-- Direction --
In the records below, find the line containing "struct(MB().plate(ol, lambda x, z: (x, YF, z), lambda" and the line containing "Y2, YF = build_shell()"; please repeat exactly the lines from one to the other, both included, and nothing more.

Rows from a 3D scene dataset
---

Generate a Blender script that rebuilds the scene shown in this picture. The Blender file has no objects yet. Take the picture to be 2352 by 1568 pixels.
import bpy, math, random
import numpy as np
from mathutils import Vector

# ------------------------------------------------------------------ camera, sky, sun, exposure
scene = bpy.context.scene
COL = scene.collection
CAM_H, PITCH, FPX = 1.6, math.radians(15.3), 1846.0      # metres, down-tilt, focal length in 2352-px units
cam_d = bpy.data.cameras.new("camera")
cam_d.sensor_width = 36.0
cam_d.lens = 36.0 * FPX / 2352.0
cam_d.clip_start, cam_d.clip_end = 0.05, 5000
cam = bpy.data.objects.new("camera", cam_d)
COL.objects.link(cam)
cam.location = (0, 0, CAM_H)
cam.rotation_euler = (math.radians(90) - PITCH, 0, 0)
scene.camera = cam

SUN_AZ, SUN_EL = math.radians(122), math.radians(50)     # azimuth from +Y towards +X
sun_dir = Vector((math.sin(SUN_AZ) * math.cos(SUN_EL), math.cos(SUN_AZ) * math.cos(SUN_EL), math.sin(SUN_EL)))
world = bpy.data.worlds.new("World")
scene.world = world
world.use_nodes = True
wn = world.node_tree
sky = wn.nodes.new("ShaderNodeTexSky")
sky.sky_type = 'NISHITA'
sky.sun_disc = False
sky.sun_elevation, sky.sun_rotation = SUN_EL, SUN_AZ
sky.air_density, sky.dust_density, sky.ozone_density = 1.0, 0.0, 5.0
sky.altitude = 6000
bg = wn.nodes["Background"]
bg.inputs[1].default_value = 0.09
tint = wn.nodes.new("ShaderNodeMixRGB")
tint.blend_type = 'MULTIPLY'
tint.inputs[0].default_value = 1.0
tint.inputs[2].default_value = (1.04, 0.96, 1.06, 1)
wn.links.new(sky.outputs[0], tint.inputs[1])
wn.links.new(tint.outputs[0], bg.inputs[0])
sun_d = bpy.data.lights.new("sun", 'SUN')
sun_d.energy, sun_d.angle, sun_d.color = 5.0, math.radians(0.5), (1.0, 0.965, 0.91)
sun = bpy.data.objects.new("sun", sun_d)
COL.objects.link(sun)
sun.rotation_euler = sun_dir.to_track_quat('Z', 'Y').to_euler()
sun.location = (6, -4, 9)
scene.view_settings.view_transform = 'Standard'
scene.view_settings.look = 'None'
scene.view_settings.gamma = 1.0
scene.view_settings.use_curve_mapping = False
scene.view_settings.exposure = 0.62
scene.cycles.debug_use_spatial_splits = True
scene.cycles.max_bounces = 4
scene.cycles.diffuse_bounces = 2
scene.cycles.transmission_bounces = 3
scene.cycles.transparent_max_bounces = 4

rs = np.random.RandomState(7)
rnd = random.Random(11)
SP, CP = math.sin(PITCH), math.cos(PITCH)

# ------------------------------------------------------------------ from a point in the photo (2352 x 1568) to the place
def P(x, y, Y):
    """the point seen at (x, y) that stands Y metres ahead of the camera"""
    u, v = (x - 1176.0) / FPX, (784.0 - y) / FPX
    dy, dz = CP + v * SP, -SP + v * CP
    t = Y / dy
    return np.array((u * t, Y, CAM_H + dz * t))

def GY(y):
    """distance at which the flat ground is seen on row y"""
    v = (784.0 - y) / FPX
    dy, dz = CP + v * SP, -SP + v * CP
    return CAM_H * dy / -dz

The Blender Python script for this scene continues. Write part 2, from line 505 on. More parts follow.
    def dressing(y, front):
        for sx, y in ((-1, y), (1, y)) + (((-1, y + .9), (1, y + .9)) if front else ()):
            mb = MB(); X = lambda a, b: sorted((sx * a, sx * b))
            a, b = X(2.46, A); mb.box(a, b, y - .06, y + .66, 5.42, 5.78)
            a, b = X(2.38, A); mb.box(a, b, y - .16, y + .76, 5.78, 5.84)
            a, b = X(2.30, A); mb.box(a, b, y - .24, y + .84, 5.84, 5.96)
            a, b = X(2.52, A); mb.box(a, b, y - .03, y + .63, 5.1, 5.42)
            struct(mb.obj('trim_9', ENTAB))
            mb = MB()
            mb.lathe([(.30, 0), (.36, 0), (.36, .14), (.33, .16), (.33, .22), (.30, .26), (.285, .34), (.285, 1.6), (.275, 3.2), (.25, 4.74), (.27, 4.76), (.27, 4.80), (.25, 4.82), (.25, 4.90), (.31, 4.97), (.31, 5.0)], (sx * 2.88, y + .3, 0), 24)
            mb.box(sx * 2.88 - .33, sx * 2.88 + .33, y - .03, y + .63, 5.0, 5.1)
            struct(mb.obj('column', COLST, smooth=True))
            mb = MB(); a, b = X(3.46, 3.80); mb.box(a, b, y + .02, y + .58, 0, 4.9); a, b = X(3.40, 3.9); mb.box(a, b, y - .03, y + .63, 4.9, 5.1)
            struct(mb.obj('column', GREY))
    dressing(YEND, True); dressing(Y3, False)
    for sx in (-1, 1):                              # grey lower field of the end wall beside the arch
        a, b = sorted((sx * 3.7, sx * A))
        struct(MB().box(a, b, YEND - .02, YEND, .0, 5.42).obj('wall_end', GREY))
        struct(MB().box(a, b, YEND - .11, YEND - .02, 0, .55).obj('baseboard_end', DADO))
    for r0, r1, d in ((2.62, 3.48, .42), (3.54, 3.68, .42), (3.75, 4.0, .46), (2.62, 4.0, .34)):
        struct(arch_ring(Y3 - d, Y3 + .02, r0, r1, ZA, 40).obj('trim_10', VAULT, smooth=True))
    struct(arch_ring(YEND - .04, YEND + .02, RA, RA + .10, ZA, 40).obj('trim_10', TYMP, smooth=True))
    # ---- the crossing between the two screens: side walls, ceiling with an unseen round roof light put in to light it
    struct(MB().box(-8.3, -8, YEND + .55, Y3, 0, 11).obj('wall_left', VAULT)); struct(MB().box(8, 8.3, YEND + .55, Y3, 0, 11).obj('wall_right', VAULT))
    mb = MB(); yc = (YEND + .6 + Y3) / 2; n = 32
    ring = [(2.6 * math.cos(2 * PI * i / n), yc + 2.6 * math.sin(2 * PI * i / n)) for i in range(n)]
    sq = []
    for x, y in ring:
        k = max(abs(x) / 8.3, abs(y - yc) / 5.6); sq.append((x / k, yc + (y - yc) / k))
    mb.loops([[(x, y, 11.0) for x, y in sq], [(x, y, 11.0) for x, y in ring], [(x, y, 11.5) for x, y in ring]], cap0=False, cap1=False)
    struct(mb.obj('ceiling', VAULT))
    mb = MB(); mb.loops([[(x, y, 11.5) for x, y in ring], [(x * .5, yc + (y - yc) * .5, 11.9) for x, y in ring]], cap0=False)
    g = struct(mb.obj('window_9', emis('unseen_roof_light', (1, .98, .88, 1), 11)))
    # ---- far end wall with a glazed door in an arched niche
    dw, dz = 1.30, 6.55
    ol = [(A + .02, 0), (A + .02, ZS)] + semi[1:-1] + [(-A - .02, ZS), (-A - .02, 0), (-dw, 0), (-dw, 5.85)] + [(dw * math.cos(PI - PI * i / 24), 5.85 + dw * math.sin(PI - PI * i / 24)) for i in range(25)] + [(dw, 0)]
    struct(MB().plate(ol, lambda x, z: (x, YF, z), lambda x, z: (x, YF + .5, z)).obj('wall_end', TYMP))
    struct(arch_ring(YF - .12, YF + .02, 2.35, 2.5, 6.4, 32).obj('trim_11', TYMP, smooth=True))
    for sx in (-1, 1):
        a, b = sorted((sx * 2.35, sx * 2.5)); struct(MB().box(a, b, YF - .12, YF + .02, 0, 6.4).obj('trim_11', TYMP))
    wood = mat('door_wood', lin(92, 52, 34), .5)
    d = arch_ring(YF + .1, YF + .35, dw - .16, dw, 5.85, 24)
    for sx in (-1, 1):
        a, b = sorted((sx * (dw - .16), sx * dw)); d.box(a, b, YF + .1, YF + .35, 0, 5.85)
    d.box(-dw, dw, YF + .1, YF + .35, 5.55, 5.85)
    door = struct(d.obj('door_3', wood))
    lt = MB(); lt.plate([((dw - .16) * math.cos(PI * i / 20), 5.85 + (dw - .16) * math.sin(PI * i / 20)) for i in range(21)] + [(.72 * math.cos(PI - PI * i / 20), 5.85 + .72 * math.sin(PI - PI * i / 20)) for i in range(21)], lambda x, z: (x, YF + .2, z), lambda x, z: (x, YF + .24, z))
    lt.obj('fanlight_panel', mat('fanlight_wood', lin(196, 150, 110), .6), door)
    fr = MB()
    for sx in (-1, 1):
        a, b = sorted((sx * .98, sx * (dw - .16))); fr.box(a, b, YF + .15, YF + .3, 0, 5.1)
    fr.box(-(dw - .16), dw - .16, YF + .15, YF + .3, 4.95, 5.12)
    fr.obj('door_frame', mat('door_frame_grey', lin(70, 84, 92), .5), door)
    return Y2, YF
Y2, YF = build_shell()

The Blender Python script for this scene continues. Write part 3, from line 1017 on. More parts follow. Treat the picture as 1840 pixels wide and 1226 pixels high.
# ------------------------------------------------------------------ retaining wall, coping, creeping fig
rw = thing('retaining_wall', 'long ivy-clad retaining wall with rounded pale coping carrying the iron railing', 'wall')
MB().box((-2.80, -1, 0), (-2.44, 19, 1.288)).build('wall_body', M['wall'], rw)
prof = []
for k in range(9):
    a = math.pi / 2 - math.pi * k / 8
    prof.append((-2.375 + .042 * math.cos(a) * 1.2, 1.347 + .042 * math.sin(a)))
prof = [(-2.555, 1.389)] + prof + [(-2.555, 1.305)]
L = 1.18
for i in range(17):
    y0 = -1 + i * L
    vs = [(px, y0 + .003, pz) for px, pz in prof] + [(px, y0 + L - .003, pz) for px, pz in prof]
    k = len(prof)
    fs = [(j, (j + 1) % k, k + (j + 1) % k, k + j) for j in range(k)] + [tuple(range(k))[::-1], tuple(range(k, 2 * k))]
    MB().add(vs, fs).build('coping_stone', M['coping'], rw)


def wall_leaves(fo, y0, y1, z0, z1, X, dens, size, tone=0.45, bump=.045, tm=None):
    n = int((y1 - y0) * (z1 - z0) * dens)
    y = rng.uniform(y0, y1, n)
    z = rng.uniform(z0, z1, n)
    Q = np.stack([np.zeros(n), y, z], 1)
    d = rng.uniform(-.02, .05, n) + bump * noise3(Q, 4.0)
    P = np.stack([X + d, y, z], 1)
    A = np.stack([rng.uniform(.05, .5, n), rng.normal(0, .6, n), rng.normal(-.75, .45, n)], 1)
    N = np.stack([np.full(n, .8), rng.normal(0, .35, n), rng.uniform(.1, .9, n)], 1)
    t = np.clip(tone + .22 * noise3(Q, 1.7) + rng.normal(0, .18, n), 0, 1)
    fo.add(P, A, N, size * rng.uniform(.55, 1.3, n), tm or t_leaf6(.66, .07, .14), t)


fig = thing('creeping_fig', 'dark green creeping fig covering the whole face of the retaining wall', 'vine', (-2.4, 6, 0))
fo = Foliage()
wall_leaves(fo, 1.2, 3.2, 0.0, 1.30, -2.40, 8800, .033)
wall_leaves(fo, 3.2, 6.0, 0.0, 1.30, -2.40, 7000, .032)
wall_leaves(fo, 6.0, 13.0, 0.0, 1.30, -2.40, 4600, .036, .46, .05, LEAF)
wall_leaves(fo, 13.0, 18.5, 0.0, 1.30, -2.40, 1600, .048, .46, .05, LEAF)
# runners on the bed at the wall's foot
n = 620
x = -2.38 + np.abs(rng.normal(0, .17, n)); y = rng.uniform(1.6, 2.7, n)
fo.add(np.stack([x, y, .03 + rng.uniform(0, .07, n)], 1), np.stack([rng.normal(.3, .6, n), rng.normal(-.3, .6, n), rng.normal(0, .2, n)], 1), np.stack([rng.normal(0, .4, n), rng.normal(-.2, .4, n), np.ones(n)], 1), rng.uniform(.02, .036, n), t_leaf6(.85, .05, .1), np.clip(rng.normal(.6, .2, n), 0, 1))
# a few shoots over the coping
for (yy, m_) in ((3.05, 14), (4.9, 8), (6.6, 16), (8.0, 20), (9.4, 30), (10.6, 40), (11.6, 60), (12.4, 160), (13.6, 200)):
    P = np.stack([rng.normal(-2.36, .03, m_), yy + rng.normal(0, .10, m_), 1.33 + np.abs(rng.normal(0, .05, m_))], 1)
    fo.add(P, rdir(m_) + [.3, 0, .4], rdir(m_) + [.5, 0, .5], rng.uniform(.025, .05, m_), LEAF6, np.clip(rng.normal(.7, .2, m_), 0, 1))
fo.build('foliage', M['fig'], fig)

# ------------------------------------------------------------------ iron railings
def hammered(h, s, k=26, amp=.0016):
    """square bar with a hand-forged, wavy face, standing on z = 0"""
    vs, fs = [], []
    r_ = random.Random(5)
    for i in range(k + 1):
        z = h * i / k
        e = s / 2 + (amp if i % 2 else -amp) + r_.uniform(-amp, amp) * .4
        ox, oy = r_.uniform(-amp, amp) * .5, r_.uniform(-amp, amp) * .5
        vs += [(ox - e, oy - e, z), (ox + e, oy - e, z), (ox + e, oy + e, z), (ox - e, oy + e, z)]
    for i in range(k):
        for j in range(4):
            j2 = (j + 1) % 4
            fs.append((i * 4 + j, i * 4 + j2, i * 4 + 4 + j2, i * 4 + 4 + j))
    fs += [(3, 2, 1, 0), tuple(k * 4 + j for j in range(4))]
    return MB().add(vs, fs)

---

-- Exercise response --
    struct(MB().plate(ol, lambda x, z: (x, YF, z), lambda x, z: (x, YF + .5, z)).obj('wall_end', TYMP))
    struct(arch_ring(YF - .12, YF + .02, 2.35, 2.5, 6.4, 32).obj('trim_11', TYMP, smooth=True))
    for sx in (-1, 1):
        a, b = sorted((sx * 2.35, sx * 2.5)); struct(MB().box(a, b, YF - .12, YF + .02, 0, 6.4).obj('trim_11', TYMP))
    wood = mat('door_wood', lin(92, 52, 34), .5)
    d = arch_ring(YF + .1, YF + .35, dw - .16, dw, 5.85, 24)
    for sx in (-1, 1):
        a, b = sorted((sx * (dw - .16), sx * dw)); d.box(a, b, YF + .1, YF + .35, 0, 5.85)
    d.box(-dw, dw, YF + .1, YF + .35, 5.55, 5.85)
    door = struct(d.obj('door_3', wood))
    lt = MB(); lt.plate([((dw - .16) * math.cos(PI * i / 20), 5.85 + (dw - .16) * math.sin(PI * i / 20)) for i in range(21)] + [(.72 * math.cos(PI - PI * i / 20), 5.85 + .72 * math.sin(PI - PI * i / 20)) for i in range(21)], lambda x, z: (x, YF + .2, z), lambda x, z: (x, YF + .24, z))
    lt.obj('fanlight_panel', mat('fanlight_wood', lin(196, 150, 110), .6), door)
    fr = MB()
    for sx in (-1, 1):
        a, b = sorted((sx * .98, sx * (dw - .16))); fr.box(a, b, YF + .15, YF + .3, 0, 5.1)
    fr.box(-(dw - .16), dw - .16, YF + .15, YF + .3, 4.95, 5.12)
    fr.obj('door_frame', mat('door_frame_grey', lin(70, 84, 92), .5), door)
    return Y2, YF
Y2, YF = build_shell()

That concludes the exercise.